■ **EXERCISE TASK**: Print exactly what lies from the line with "Generate a Blender" down to the line with "the knee walls", counting both of those lines, but not the pictures.

— START OF RECORDS TO USE —

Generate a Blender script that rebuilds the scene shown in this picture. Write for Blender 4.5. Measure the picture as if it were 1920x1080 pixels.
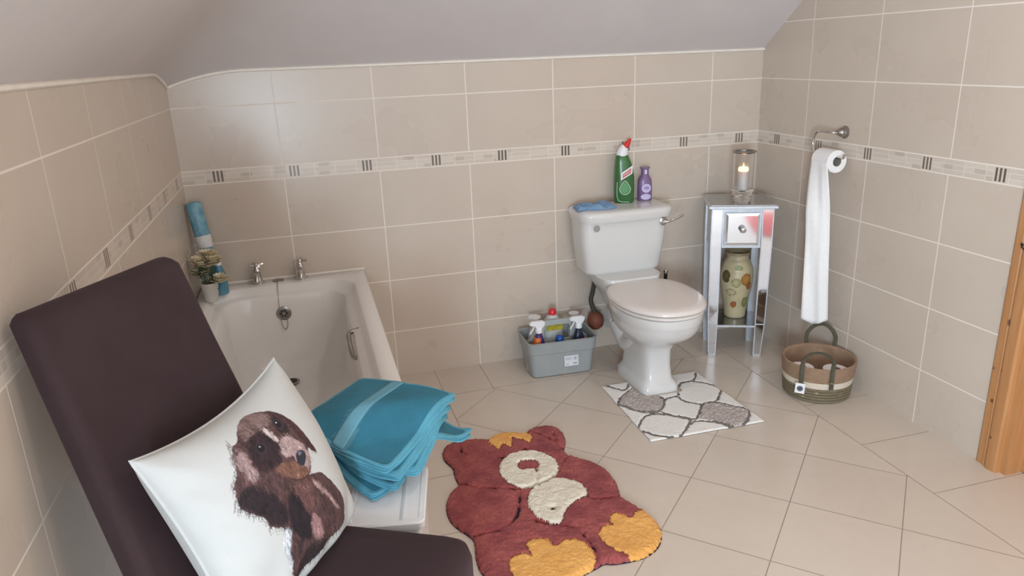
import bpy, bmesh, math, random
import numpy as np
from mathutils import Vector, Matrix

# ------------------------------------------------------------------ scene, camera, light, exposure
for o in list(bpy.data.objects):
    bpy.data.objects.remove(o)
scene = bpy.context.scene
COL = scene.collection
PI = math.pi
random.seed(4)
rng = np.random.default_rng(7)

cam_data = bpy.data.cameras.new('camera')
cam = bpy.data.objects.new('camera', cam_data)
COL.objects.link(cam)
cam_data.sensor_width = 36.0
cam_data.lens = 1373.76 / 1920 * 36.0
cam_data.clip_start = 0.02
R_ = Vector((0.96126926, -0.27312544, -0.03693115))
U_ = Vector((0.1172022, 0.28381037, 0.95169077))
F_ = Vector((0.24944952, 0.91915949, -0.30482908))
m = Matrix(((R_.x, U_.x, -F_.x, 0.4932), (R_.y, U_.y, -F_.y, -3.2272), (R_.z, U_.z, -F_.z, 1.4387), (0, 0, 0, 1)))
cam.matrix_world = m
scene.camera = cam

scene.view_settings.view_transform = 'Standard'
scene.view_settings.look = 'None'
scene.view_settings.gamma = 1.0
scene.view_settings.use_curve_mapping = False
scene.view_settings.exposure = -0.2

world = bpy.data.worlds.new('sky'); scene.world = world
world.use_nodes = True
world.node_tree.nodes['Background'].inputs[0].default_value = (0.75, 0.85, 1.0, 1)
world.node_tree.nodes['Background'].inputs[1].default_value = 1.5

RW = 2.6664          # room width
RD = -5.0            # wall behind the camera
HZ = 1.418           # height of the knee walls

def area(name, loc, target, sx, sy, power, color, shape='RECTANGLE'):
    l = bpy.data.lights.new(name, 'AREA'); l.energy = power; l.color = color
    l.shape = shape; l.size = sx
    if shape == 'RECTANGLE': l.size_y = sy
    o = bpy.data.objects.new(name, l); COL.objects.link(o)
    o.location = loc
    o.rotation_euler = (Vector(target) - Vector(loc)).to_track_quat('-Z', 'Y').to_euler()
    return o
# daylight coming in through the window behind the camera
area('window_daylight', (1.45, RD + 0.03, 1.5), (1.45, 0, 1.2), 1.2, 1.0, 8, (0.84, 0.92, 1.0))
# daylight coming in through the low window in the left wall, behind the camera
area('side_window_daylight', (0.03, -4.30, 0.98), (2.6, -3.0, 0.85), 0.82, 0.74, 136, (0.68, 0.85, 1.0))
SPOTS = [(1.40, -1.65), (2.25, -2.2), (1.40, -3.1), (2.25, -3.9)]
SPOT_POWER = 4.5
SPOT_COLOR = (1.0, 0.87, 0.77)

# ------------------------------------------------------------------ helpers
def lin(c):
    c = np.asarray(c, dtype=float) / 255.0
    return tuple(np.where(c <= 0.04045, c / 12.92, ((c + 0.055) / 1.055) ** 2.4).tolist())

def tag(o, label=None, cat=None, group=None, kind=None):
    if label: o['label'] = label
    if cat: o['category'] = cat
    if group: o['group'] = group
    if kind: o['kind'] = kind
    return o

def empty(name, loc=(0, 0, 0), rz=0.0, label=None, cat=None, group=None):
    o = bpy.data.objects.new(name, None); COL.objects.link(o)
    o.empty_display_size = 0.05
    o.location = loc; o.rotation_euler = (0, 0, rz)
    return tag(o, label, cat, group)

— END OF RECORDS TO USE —
— START OF RECORDS TO USE —

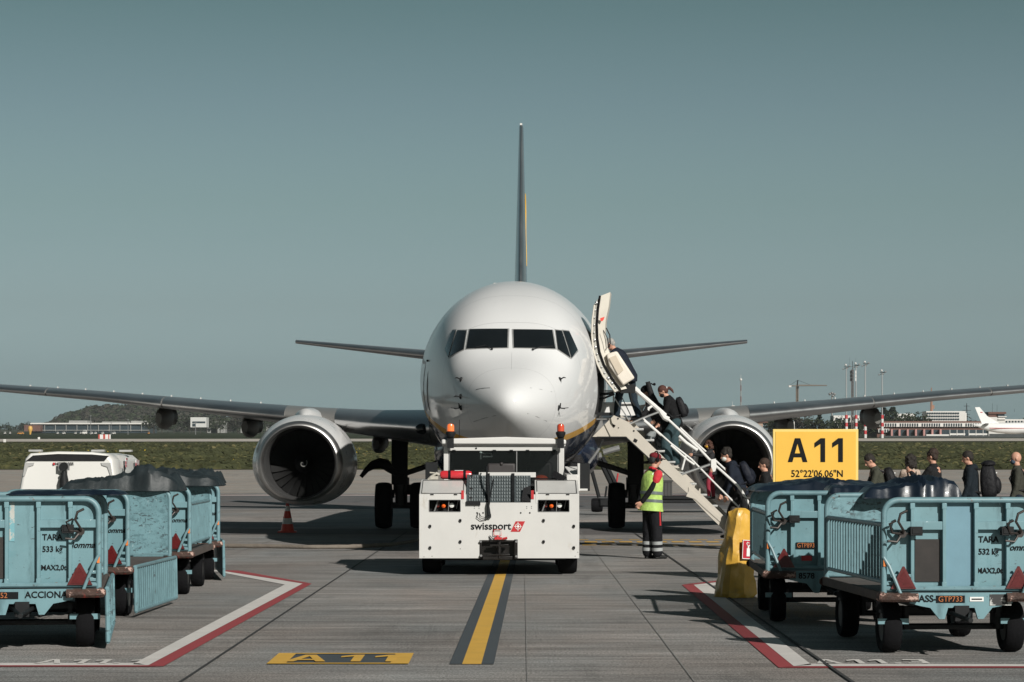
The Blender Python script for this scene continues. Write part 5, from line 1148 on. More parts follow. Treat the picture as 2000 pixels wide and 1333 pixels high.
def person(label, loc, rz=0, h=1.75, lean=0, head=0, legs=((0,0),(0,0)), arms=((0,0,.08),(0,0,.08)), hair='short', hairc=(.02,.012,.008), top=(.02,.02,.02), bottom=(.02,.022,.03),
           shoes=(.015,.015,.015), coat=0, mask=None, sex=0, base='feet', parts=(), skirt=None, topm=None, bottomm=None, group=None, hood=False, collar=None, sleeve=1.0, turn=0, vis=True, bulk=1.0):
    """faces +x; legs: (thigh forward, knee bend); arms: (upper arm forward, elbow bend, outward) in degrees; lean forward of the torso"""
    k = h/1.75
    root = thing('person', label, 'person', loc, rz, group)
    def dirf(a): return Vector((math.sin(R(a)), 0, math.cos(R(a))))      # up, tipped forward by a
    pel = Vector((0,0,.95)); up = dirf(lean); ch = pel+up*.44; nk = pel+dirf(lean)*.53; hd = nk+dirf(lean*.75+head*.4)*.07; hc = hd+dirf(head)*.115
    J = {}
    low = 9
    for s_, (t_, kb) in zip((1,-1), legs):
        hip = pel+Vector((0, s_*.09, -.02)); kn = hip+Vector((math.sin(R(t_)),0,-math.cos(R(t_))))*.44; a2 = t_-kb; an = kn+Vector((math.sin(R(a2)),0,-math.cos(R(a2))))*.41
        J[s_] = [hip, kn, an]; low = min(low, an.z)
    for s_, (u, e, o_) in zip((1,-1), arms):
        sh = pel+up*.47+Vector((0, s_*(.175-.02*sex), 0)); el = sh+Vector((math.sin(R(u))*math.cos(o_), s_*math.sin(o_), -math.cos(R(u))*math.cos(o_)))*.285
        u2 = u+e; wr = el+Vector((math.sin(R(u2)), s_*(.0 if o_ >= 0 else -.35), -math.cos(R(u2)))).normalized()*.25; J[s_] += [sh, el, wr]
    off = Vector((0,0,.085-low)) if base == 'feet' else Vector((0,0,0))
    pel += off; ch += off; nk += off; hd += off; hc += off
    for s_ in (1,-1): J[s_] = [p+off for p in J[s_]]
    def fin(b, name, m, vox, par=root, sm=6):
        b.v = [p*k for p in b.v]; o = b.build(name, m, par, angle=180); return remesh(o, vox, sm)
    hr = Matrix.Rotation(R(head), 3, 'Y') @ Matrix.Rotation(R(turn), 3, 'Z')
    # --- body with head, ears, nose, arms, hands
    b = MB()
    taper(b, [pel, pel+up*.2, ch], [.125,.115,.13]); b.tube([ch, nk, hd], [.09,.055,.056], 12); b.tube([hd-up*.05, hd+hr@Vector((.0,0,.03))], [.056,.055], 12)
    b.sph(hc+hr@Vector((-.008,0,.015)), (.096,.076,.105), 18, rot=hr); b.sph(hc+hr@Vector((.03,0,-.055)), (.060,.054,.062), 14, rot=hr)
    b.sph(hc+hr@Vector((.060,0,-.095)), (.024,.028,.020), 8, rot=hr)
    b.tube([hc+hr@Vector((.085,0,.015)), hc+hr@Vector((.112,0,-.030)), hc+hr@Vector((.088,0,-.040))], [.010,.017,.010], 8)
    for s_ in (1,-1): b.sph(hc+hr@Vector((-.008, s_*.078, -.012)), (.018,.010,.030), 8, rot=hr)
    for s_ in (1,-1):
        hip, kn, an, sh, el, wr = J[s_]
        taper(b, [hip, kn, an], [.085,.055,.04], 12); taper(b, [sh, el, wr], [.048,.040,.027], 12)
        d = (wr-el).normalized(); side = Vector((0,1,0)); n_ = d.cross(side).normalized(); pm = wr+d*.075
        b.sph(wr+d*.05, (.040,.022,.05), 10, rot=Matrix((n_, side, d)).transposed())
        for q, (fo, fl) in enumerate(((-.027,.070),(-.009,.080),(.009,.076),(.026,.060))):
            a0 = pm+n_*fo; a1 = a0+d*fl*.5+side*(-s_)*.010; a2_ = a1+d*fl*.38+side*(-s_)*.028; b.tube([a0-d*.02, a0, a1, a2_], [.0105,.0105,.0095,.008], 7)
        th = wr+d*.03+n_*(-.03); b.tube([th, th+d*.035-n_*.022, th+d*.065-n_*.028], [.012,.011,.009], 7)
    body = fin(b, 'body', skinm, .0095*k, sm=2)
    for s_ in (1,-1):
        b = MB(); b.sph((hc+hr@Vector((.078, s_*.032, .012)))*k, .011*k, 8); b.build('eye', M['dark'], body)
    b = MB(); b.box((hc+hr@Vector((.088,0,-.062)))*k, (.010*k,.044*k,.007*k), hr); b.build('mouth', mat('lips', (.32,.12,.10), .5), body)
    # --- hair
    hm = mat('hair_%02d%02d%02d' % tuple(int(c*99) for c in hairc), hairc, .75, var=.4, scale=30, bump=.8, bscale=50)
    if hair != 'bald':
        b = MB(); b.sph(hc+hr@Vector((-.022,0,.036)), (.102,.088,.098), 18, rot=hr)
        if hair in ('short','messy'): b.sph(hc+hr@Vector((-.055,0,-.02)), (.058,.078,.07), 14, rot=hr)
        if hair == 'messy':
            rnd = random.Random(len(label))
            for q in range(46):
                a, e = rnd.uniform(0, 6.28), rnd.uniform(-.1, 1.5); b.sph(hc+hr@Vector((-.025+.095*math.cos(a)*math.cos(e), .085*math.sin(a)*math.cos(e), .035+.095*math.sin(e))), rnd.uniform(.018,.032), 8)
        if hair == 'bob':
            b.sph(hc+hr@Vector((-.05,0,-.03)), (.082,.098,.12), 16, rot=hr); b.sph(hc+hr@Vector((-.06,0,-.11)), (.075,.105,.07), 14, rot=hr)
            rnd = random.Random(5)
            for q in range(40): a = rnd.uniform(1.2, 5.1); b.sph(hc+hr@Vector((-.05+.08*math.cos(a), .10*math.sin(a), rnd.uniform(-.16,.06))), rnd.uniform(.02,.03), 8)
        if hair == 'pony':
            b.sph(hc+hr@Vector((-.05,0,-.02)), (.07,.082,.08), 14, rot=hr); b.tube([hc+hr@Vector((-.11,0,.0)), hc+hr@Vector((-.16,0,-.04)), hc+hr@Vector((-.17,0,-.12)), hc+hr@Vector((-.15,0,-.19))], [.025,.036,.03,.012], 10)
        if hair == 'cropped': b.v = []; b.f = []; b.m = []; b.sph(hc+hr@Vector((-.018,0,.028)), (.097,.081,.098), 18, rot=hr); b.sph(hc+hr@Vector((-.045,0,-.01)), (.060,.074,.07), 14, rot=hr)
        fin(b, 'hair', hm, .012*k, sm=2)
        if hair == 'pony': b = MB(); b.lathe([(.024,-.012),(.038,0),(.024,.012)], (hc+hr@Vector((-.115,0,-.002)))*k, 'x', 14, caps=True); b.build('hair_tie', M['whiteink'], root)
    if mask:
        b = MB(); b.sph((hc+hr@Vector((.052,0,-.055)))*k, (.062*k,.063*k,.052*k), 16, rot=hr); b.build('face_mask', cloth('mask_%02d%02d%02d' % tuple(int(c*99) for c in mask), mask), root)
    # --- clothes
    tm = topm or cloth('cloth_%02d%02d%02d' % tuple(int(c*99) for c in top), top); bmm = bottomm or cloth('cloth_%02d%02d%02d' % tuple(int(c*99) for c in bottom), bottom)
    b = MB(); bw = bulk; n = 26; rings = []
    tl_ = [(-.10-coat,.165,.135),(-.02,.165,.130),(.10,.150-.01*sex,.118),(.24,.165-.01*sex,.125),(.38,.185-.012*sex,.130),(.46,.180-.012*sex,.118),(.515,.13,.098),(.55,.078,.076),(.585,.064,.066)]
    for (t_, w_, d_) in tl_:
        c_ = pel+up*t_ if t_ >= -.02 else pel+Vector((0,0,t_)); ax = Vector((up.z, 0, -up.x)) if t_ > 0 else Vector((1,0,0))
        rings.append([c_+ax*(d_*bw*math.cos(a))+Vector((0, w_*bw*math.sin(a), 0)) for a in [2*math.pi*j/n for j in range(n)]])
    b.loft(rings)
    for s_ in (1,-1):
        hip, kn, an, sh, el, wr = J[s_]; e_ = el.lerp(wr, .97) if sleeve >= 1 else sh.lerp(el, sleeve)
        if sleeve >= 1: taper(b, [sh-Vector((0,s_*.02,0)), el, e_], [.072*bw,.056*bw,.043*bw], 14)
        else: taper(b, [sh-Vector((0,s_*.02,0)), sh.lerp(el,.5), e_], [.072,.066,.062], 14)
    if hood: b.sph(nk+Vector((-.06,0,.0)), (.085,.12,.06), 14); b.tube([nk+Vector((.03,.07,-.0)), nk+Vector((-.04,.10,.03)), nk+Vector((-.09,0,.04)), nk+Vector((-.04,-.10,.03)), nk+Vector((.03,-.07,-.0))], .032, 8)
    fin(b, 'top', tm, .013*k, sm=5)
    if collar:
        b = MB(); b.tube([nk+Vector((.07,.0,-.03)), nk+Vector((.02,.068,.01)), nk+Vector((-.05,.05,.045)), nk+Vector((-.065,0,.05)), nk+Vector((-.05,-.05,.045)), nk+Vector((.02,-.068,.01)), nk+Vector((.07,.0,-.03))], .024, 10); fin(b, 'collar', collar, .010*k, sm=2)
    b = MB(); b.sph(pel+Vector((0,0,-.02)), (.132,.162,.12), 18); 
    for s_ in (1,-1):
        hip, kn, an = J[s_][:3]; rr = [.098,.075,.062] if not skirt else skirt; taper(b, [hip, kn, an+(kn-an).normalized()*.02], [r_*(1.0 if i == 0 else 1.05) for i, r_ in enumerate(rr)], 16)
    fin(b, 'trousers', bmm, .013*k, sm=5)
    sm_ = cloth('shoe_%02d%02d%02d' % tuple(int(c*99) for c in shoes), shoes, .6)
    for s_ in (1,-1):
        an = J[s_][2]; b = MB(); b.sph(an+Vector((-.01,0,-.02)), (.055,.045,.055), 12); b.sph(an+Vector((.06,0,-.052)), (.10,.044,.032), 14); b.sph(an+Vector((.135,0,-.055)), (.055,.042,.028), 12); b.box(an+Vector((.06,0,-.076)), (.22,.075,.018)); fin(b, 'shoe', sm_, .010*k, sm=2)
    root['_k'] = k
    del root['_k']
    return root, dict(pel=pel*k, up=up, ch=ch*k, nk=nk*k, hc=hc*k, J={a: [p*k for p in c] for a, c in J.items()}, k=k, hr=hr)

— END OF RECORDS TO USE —
— START OF RECORDS TO USE —

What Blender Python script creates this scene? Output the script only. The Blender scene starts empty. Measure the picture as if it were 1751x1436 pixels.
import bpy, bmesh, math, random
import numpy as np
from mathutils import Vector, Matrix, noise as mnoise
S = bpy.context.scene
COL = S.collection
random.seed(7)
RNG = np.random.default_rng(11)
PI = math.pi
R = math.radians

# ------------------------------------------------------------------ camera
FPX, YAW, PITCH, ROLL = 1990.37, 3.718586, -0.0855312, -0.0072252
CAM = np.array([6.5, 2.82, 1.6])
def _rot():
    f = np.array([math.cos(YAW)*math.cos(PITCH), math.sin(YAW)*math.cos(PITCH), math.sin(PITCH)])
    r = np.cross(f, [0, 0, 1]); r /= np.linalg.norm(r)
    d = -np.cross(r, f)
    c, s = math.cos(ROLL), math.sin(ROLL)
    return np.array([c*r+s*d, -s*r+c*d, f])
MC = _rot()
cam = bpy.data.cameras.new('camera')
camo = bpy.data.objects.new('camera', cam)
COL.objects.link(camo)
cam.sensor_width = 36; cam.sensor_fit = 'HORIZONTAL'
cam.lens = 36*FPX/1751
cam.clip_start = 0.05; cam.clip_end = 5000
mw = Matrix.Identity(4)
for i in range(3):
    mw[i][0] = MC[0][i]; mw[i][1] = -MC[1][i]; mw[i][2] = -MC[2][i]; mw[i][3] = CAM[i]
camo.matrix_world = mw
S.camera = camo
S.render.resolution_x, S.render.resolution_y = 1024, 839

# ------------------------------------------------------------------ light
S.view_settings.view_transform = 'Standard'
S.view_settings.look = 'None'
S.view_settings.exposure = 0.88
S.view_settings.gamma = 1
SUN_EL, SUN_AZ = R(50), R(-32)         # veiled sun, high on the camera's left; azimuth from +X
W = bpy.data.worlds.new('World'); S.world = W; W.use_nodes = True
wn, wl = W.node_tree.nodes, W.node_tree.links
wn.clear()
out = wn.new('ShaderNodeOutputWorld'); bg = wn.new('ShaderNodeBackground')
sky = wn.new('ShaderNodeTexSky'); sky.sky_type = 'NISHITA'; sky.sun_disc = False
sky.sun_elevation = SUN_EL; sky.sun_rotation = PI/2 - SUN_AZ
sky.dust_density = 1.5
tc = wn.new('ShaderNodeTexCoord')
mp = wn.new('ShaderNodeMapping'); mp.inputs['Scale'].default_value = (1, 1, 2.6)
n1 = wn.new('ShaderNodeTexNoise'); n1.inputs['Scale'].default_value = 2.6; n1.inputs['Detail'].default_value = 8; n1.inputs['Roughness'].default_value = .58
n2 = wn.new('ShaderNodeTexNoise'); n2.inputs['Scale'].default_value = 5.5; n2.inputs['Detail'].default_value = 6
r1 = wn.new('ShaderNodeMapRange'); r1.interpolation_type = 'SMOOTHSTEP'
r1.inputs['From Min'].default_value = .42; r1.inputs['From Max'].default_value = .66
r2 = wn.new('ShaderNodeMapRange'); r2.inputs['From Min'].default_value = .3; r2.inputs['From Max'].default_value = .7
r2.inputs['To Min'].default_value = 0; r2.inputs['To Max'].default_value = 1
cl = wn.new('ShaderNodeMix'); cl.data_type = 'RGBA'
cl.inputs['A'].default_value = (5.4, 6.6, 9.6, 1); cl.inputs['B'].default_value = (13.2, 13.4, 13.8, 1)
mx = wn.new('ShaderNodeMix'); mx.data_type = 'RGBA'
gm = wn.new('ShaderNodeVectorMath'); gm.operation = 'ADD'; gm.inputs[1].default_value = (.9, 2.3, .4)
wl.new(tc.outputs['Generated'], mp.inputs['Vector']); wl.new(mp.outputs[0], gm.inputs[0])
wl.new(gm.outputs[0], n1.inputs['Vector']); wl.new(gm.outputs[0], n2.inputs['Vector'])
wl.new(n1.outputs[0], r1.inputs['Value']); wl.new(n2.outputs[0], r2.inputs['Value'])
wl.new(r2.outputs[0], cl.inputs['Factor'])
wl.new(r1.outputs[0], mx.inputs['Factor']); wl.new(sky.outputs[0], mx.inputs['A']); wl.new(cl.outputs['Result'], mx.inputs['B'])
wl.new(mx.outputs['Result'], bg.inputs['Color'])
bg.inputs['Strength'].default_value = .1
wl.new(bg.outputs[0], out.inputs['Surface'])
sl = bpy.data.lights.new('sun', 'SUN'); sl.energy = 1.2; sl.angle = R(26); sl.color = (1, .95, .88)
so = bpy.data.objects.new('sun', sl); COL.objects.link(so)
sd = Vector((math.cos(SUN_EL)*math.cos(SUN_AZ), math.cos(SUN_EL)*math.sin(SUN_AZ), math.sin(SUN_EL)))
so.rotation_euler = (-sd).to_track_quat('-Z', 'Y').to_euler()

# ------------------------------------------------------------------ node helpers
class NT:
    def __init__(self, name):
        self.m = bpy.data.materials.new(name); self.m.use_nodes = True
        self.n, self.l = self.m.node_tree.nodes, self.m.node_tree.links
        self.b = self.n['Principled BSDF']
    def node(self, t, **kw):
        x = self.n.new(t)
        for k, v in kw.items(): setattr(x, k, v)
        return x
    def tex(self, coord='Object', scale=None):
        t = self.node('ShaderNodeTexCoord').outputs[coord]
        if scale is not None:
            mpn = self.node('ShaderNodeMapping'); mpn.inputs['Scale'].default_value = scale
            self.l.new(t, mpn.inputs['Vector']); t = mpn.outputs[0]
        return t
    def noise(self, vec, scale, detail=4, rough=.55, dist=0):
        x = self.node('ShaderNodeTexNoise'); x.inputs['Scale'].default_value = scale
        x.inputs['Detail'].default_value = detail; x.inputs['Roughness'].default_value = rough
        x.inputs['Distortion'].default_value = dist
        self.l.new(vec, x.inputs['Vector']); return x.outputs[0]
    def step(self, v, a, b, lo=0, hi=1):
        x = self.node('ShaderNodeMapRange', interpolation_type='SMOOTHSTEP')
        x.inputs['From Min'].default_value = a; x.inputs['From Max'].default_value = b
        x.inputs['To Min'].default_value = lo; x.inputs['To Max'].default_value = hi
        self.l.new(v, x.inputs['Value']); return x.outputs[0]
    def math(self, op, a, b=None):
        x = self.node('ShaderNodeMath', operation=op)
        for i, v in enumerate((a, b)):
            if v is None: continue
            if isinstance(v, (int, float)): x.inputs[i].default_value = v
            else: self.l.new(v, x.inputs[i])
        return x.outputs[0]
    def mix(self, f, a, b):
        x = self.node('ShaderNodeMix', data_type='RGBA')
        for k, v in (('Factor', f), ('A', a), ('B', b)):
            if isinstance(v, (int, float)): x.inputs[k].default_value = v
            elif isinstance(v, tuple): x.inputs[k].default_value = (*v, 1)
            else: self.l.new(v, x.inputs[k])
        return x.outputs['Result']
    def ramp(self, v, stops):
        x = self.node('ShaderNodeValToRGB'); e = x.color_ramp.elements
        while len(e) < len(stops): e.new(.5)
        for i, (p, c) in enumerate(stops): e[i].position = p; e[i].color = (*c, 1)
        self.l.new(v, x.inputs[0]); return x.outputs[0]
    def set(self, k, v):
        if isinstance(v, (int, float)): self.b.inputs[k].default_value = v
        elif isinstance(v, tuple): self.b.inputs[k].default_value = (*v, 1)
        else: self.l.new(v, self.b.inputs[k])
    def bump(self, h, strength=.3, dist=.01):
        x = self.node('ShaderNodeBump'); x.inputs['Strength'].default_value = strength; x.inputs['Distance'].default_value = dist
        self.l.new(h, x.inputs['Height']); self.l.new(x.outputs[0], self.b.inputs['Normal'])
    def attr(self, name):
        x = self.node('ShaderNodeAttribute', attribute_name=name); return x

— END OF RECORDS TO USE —

■ **EXERCISE ANSWER**:
Generate a Blender script that rebuilds the scene shown in this picture. Write for Blender 4.5. Measure the picture as if it were 1920x1080 pixels.
import bpy, bmesh, math, random
import numpy as np
from mathutils import Vector, Matrix

# ------------------------------------------------------------------ scene, camera, light, exposure
for o in list(bpy.data.objects):
    bpy.data.objects.remove(o)
scene = bpy.context.scene
COL = scene.collection
PI = math.pi
random.seed(4)
rng = np.random.default_rng(7)

cam_data = bpy.data.cameras.new('camera')
cam = bpy.data.objects.new('camera', cam_data)
COL.objects.link(cam)
cam_data.sensor_width = 36.0
cam_data.lens = 1373.76 / 1920 * 36.0
cam_data.clip_start = 0.02
R_ = Vector((0.96126926, -0.27312544, -0.03693115))
U_ = Vector((0.1172022, 0.28381037, 0.95169077))
F_ = Vector((0.24944952, 0.91915949, -0.30482908))
m = Matrix(((R_.x, U_.x, -F_.x, 0.4932), (R_.y, U_.y, -F_.y, -3.2272), (R_.z, U_.z, -F_.z, 1.4387), (0, 0, 0, 1)))
cam.matrix_world = m
scene.camera = cam

scene.view_settings.view_transform = 'Standard'
scene.view_settings.look = 'None'
scene.view_settings.gamma = 1.0
scene.view_settings.use_curve_mapping = False
scene.view_settings.exposure = -0.2

world = bpy.data.worlds.new('sky'); scene.world = world
world.use_nodes = True
world.node_tree.nodes['Background'].inputs[0].default_value = (0.75, 0.85, 1.0, 1)
world.node_tree.nodes['Background'].inputs[1].default_value = 1.5

RW = 2.6664          # room width
RD = -5.0            # wall behind the camera
HZ = 1.418           # height of the knee walls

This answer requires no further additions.